The Marches (Rory Stewart): This is a truly wonderful book by Tory MP Rory Stewart. It’s about walking along ‘the Marches’ (the frontier that divides Scotland and England). Two walks feature in the book – one along the length of Hadrian’s Wall, the other from Stewart’s home in Cumbria to his father’s house in Perthshire on the Scottish Borders. Stewart and his aged father, Brian, used to undertake lots of walks together in years gone by. These walks essentially just feature Rory – with his father ‘ambushing by car’ from time to time. The book was published 2016, a year after his father’s death, aged 93. Despite the privileged nature of the family (not to mention their political leanings!), their respective military careers and their shared affection for the Black Watch and all its military associations (not to mention Brian’s rather bombastic, hectoring, old-fashioned and interfering nature), I grew to really admire the author. He seems like a very decent man – highly intelligent, incredibly knowledgeable about history (especially battle sites), but also passionate and conversant about nature… and with a keen interest in people (of all classes and backgrounds), social history and traditions. It’s also a very moving, beguiling and honest book – and frequently funny and gently self-mocking. Rory clearly sought to speak to his father about a whole raft of things in his final years… and the book is a fitting tribute to his father’s extraordinary life (no.2 in the Intelligence Service; proficient in Chinese, Cantonese, Malay and Hokkien; author; lover of Scottish dancing etc), but I also got a strong sense of Rory Stewart’s own humanity and commonsense. The book reminded me (despite trying very hard) of my own frustrated attempts to have meaningful conversations with my father (and to re-visit special places) in the final months of his life (he died in 1992). I REALLY enjoyed this book… and suspect it will be one of my ‘books of the year’.  

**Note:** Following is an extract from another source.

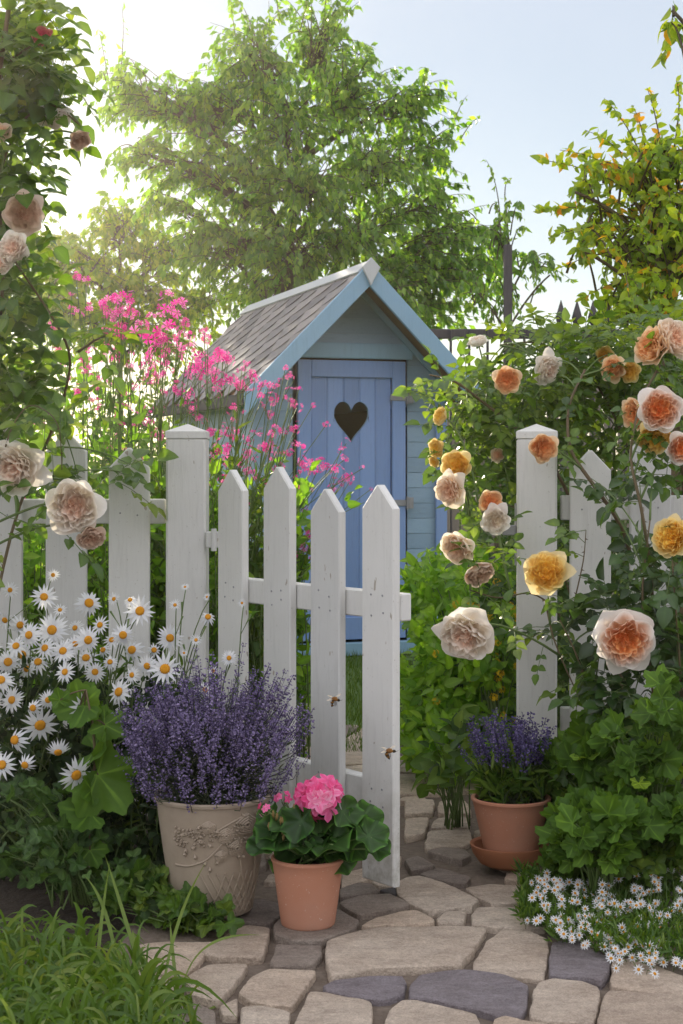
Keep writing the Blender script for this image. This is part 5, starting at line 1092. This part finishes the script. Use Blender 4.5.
# ------------------------------------------------------------------ pink geranium
def geranium():
    r_ = RNG(160); root = thing('geranium_plant', GER, 'pink geranium with scalloped leaves in the front terracotta pot', 'geranium'); st = MB(); lv = MB(); d = 3.45
    LV = [(275, 835, 34), (292, 848, 34), (312, 842, 36), (333, 845, 38), (352, 832, 34), (372, 838, 28), (285, 862, 26), (340, 862, 26), (365, 822, 30), (300, 825, 30), (262, 846, 26), (378, 850, 22), (320, 820, 30), (345, 815, 28), (270, 820, 24), (310, 860, 22), (328, 830, 28), (355, 848, 26), (284, 826, 26), (266, 832, 22)]
    for i, (px, py, s_) in enumerate(LV):
        b = P(px, py, d-.08-r_.uniform(-.06, .03)); g0 = GER+[r_.normal()*.015, r_.normal()*.015, 0]; st.tube(bez(g0, (g0+b)/2+[0, 0, .03], b, 6), [.0022]*6, 5)
        a = norm(np.array([(px-318)/60., -.35, -.5+r_.normal()*.25])); nr = norm(np.array([(px-318)/120.+r_.normal()*.2, -.8, .6+r_.normal()*.15])); sz = s_/F*d*1.15; lv.inst(T_GERAN[i % 3], [b-a*sz*.25], [a], [nr], [sz], [r_.random()])
    for q in range(26):
        th = r_.uniform(0, 6.28); rr = r_.uniform(.03, .10); b = GER+np.array([math.cos(th)*rr, math.sin(th)*rr*.8+.01, r_.uniform(.02, .08)]); a = norm(np.array([math.cos(th), math.sin(th), -.2])); st.tube(bez(GER, (GER+b)/2+[0, 0, .02], b, 5), [.002]*5, 4); lv.inst(T_GERAN[q % 3], [b], [a], [norm(np.array([math.cos(th)*.4, math.sin(th)*.4-.3, 1]))], [r_.uniform(.045, .07)], [r_.random()])
    tp = tpl_leaf(4, .34, .03, .12, 1.3)
    def ghead(px, py, rpx, n, dd):
        c = P(px, py, dd); mb = MB(); R = rpx/F*dd
        for k in range(n):
            f = norm(rdirs(r_, 1)[0]+[0, -.5, .35]) ; p = c+f*R*[.85, .8, .72]*r_.uniform(.85, 1.05); nr = norm(f+rdirs(r_, 1)[0]*.3); u = norm(np.cross(nr, [.3, .2, 1])); v = np.cross(nr, u); a = np.arange(5)*1.2566+r_.random()
            ax = u[None]*np.cos(a)[:, None]+v[None]*np.sin(a)[:, None]+nr*.18; mb.inst(tp, np.tile(p, (5, 1)), ax, np.tile(nr, (5, 1))+rdirs(r_, 5)*.12, R*.43*r_.uniform(.85, 1.1, 5), r_.random())
        mb.build('flower_head', M['pelarg'], root, smooth=True); g0 = GER+[r_.normal()*.01, 0, 0]; st.tube(bez(g0, (g0+c)/2+[.0, 0, .03], c, 7), [.0024]*7, 5)
        for k in range(n): st.tube([c-[0, 0, R*.6], c+rdirs(r_, 1)[0]*R*.6], [.001, .001], 4)
    ghead(321, 798, 28, 30, 3.40); ghead(266, 810, 10, 5, 3.36); ghead(284, 800, 11, 5, 3.42); ghead(352, 806, 7, 3, 3.42)
    bd = MB()
    for k in range(16):
        c = P(284+r_.normal()*7, 820+r_.normal()*8, 3.37); bd.tube([c, c+[0, -.002, -.008], c+[r_.normal()*.002, 0, -.018]], [.001, .004, .001], 6)
        st.tube([c, P(290, 838, 3.4)], [.0008]*2, 3)
    bd.build('buds', simplemat('brown_bud', (.25, .16, .05), (.15, .12, .04), 60, .8), root, smooth=True)
    st.build('stems', M['stem'], root, smooth=True); lv.build('foliage', M['geranium_leaf'], root, smooth=True)
geranium()

# ------------------------------------------------------------------ small white flowers at lower right
def tiny_mesh(seed):
    r_ = RNG(seed); mb = MB(); n = 10; a = np.arange(n)*2*math.pi/n; V, Fc, Gd = tpl_leaf(3, .17, .1, .1, .7)
    mb.inst((V, Fc, Gd), np.stack([np.cos(a)*.15, np.sin(a)*.15, np.zeros(n)], 1), np.stack([np.cos(a), np.sin(a), r_.normal(.15, .15, n)], 1), np.tile([0, 0, 1.], (n, 1)), r_.uniform(.75, .9, n), r_.random(n)); return mb.mesh('petals')
TM = [tiny_mesh(170+i) for i in range(3)]
for me in TM: me.materials.append(M['daisy'])
def whites():
    V_ = [(526, 872, 562, 935), (556, 880, 615, 952), (600, 872, 658, 968), (648, 868, 715, 985)]
    lab = ['small white flowered clump touching the saucer side of the path', 'dense clump of small white flowers below the hanging lobed leaf', 'dense clump of small white flowers beside the dark flagstone', 'clump of small white flowers in the lower right corner']
    for b, (xa, ya, xb, yb) in enumerate(V_):
        r_ = RNG(180+b); cx = (xa+xb)/2; base = G(cx, yb-8); root = thing('white_flower_plant', base, lab[b], 'flowering plant', 'small white flowers edging the right bed'); st = MB(); lv = MB(); nf = (34, 92, 98, 92)[b]
        for i in range(nf):
            px = r_.uniform(xa, xb); q = r_.random(); low = yb-(6 if px < 600 else -4)+ (px-600)*.12*0; py = ya+(low-ya)*q
            d = 3.58-(.30, .42, .50, .56)[b]*q+r_.uniform(-.03, .03); p = P(px, py, d)
            if p[2] < .012: p[2] = .015+r_.random()*.02
            f = norm(np.array([r_.normal()*.4, -.9, .6+r_.normal()*.3])); o = place('flower_bloom', TM[i % 3], root, p, f, r_.uniform(.0085, .0125), r_.random()*6)
            o2 = bpy.data.objects.new('disc', DISC); COL.objects.link(o2); o2.parent = o
            s0 = base+np.array([(p[0]-base[0])*.6+r_.normal()*.02, .05+(p[1]-base[1])*.6, 0]); st.tube(bez(s0, s0*[1, 1, 0]+[0, 0, p[2]*.7], p-f*.003, 6), [.0008]*6, 3)
        n = 1900; x = r_.uniform(xa-6, xb+6, n); q = r_.random(n); y = ya-8+(yb-2-ya)*q; d = 3.66-(.30, .42, .50, .56)[b]*q; pos = np.stack([(x-CX)/F*d, d+.02, np.maximum(.004+r_.random(n)*.03, CH-(y-HZ)/F*d-.006-r_.random(n)*.03)], 1)
        lv.inst(T_THIN, pos, rdirs(r_, n)*.7+[0, -.2, .7], rdirs(r_, n), r_.uniform(.014, .032, n), np.clip(r_.normal(.5, .25, n), 0, 1))
        st.build('stems', M['stem'], root); lv.build('foliage', M['mid'], root)
whites()

# ------------------------------------------------------------------ tall grass in the lower left corner
def blade(mb, r_, s0, e, ctrl, wd, tint, n=9):
    cv = bez(s0, ctrl, e, n); t = norm(np.gradient(cv, axis=0)); side = norm(np.cross(t, norm(np.array([r_.normal()*.5, -1, .4+r_.normal()*.3]))))
    w_ = wd*np.sin(np.linspace(.35, math.pi, n))[:, None]; w_[-1] = .0002; up = np.cross(side, t)
    V = np.concatenate([cv-side*w_+up*w_*.25, cv, cv+side*w_+up*w_*.25]); Fc = []
    for i in range(n-1): Fc += [[i, n+i, n+i+1, i+1], [n+i, 2*n+i, 2*n+i+1, n+i+1]]
    mb.add(V, Fc, tint, np.tile(np.linspace(.2, 1, n), 3))
def tallgrass():
    r_ = RNG(190); mb = MB()
    for i in range(1500):
        px = r_.uniform(-60, 200)-abs(r_.normal())*12; py = r_.uniform(958, 1110)+max(0, px-80)*.4; s0 = G(px, max(py, 962)); a = r_.uniform(0, 6.28); L = r_.uniform(.05, .165)*(1 if px < 150 else .6); lean = r_.uniform(.2, 1.25)
        e = s0+np.array([math.cos(a)*L*lean, math.sin(a)*L*lean*.7, L*max(.1, 1.05-lean*.75)]); c = s0+np.array([math.cos(a)*L*lean*.35, math.sin(a)*L*lean*.3, L*.9]); blade(mb, r_, s0, e, c, r_.uniform(.0018, .0052), np.clip(r_.normal(.55, .25), 0, 1))
    for (x0, y0, x1, y1, xc, yc) in ((160, 1010, 206, 862, 170, 920), (95, 1000, 110, 862, 98, 930), (160, 990, 133, 930, 130, 935), (180, 1000, 260, 935, 190, 930), (120, 980, 84, 875, 110, 900), (190, 1020, 300, 1005, 245, 985), (150, 1000, 105, 855, 120, 900), (180, 1010, 170, 920, 172, 950), (30, 1000, 60, 915, 40, 930)):
        s0 = G(x0, max(y0, 985)); e = P(x1, y1, 3.1); c = P(xc, yc, 3.1); blade(mb, r_, s0, e, c, .0038, .8, 14)
    mb.build('long_grass', M['grass']); tag(bpy.data.objects['long_grass'], 'long loose green grass in the lower left corner beside the path', 'grass', kind='stuff')
tallgrass()

# ------------------------------------------------------------------ bees
def wingmat():
    m, n, out = newmat('insect_wing'); p = pbsdf(n, (.6, .5, .35), .2, None, .5); t = n.nodes.new('ShaderNodeBsdfTransparent'); mx = n.nodes.new('ShaderNodeMixShader'); mx.inputs[0].default_value = .45
    n.links.new(t.outputs[0], mx.inputs[1]); n.links.new(p.outputs[0], mx.inputs[2]); n.links.new(mx.outputs[0], out.inputs[0]); return m
def beemat():
    m, n, out = newmat('bee_body'); c = ramp(n, attr(n, 'grad'), [(0, (.03, .02, .01)), (.2, (.03, .02, .01)), (.25, (.30, .15, .04)), (.5, (.20, .09, .03)), (.58, (.03, .02, .01)), (.68, (.3, .15, .04)), (.76, (.03, .02, .01)), (.86, (.35, .18, .05)), (.92, (.02, .015, .01))])
    for e in n.nodes:
        if e.bl_idname == 'ShaderNodeValToRGB': e.color_ramp.interpolation = 'LINEAR'
    nz = noise(n, 900, 2); p = pbsdf(n, c, .8, bump(n, nz, 1, .002), .2); n.links.new(p.outputs[0], out.inputs[0]); return m
WM, BM = wingmat(), beemat()
def bee(px, py, d, label, flip):
    C = P(px, py, d); root = thing('bee', C, label, 'bee', 'bees flying in front of the gate'); s_ = .0068; mb = MB()
    pth = [(4.2, 0, .2), (3.6, 0, .4), (3.0, 0, .4), (2.4, 0, .4), (1.6, 0, .6), (.6, 0, .7), (-.4, 0, .4), (-1.0, 0, 0), (-.9, 0, -.7), (-.5, 0, -1.6), (0, 0, -2.5), (.5, 0, -3.3), (.9, 0, -3.9)] if flip else [(3.2, 0, -.5), (2.7, 0, -.2), (2.2, 0, 0), (1.8, 0, .1), (1.2, 0, .4), (.3, 0, .6), (-.7, 0, .3), (-1.1, 0, -.1), (-1.0, 0, -.9), (-.8, 0, -1.8), (-.9, 0, -2.6), (-1.1, 0, -3.3), (-1.2, 0, -3.8)]
    rad = [.2, .75, .85, .55, 1.15, 1.35, 1.1, .7, .95, 1.0, .85, .5, .1]
    if not flip: pth = [(x*1, y, z) for x, y, z in pth]
    pp = [C+np.array([x*s_*.62, y, z*s_*.62]) for x, y, z in pth]
    mb.tube(pp, np.array(rad)*s_*.62, 12, grad=np.repeat(np.linspace(0, 1, 13), 12))
    for k in range(6):
        a = C+np.array([(1.2-.5*(k % 3))*s_*.6, (-1 if k < 3 else 1)*.5*s_, -.3*s_]); mb.tube([a, a+np.array([.2*s_, (-1 if k < 3 else 1)*.5*s_, -.9*s_]), a+np.array([-.2*s_, (-1 if k < 3 else 1)*.4*s_, -1.7*s_])], [.0004, .0003, .0002], 4, grad=0)
    for q in (-.3, .3): mb.tube([pp[0], pp[0]+np.array([.8*s_, q*s_, .4*s_])], [.0002]*2, 3, grad=0)
    mb.build('body', BM, root, smooth=True)
    for q in ((-1, -.35, -.2), (.8, .3, .55), (-.9, .5, .35)):
        w_ = MB(); w_.inst(tpl_leaf(5, .16, .05, .05, 1.4), [C+np.array([.2*s_, q[1]*s_*.5, .55*s_])], [np.array([q[0], q[1], q[2]])], [(0, -.6, 1)], [.02], [.5]); w_.build('wing', WM, root)
bee(334, 700, 3.55, 'small brown bee flying in front of the third gate picket', False)
bee(388, 752, 3.45, 'striped golden bee flying in front of the last gate picket', True)

# ------------------------------------------------------------------ warm hazy air
hz = MB(); hz.box((0, 0, 2.5), X3, Y3, Z3, 155, 155, 3.6)
hm = bpy.data.materials.new('hazy_air'); hm.use_nodes = True; hn = hm.node_tree; hn.nodes.clear()
ho = hn.nodes.new('ShaderNodeOutputMaterial'); hv = hn.nodes.new('ShaderNodeVolumePrincipled'); hv.inputs['Color'].default_value = (1, .92, .74, 1)
hv.inputs['Density'].default_value = .0015; hv.inputs['Anisotropy'].default_value = .82; hn.links.new(hv.outputs[0], ho.inputs['Volume'])
tag(hz.build('haze', hm), 'thin warm haze in the garden air', 'haze', kind='stuff')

Becoming (Michelle Obama): I took the opportunity to read my lovely friend Gail’s copy of this book while staying at her apartment in Plymouth. It makes fascinating reading about her ‘working-class’(?) childhood and family life in Chicago and her subsequent experiences that saw her getting to Harvard, working as a high-powered corporate lawyer, meeting and marrying Barak Obama and their subsequent lives within the political arena. It’s an honest, bold book (at times a bit too ‘American’ for me but, hey, she IS American and she’s writing about her life in the US!). She clearly feels passionately about encouraging young people (especially black females) to ‘become the best they can become’. In some ways, it paints a very depressing picture of US politics (perhaps not just American politics?) – the sacrifices, the complete dedication required, the fact that you and your family can’t go anywhere without security service personnel in tow (and with them checking your itineraries in advance), living lives completely under a spotlight and the utterly obscene (in my view) financial costs involved. Take this quote from the book, for example: “The cost was huge. (Barack and Mitt Romney, the former Massachusetts governor who would eventually become a Republican nominee, would each raise over a billion dollars in the end to keep their campaigns competitive)”. She certainly doesn’t hold back in her distain for Donald Trump and all he stands for. The book’s epilogue includes the following words: “I’ve never been a fan of politics, and my experience over the last ten years has done little to change that. I continue to be put off by the nastiness – the tribal segregation of red and blue, this idea that we’re supposed to choose one side and stick to it, unable to listen and compromise, or even to be civil”. My thoughts exactly! An impressive book.
The Silence Of The Girls (Pat Barker): I’ve just joined one of our local StorySmith bookshop’s book group and this is our next book. It’s a powerful, illuminating, sobering ‘take’ on Homer’s Iliad – but from a female perspective. I have to say that my ‘Iliad knowledge’ was somewhat limited, but I was certainly aware that, at its heart, it featured the terrible destruction caused by male aggression. Barker’s novel is brilliant re-telling of the story focussing on the experiences of the women on the periphery of the battles, whose bodies and ‘pretty faces’ are the objects through which men struggle with each other for status. The women grieve for their dead sons, dead fathers, dead husbands and dead protectors. Very early on in the book, I remember feeling shocked and sickened by this stark comment made by one of the women, Briseis (much of the story is told through her eyes and experiences – although apparently Homer only mentions her 10 times in his poem): “And then they turned their attention to us”. Briseis is ‘awarded’ to Achilles, the great Greek fighter, after his army sacks one of Troy’s neighbouring towns – the same Achilles who had killed her husband, her parents and her brothers. I frequently found myself struggling with the ‘accepted fates’ of the raped, enslaved, and widowed women, such as this description: “I lay there, hating him, though of course he wasn’t doing anything he didn’t have a perfect right to do”. Each day, the soldiers battled with their enemy before returning to camp for food, alcohol (to excess) and sex with their slaves (the ‘trophies of war’). Gods are ever present in the story’s background (including Achilles’ mother, who was a sea goddess). Sickening tales of human sacrifices (frequently children) made to the Gods in order to receive their blessing or avoid their wrath. Barker’s message is clearly a feminist one, but a very important one that endeavours to ensure that the ‘defeated’ are not forgotten. I have a feeling this is almost a masterpiece of a book. I look forward to re-reading huge chunks of it before our book group next meets… and hearing what the others think about it.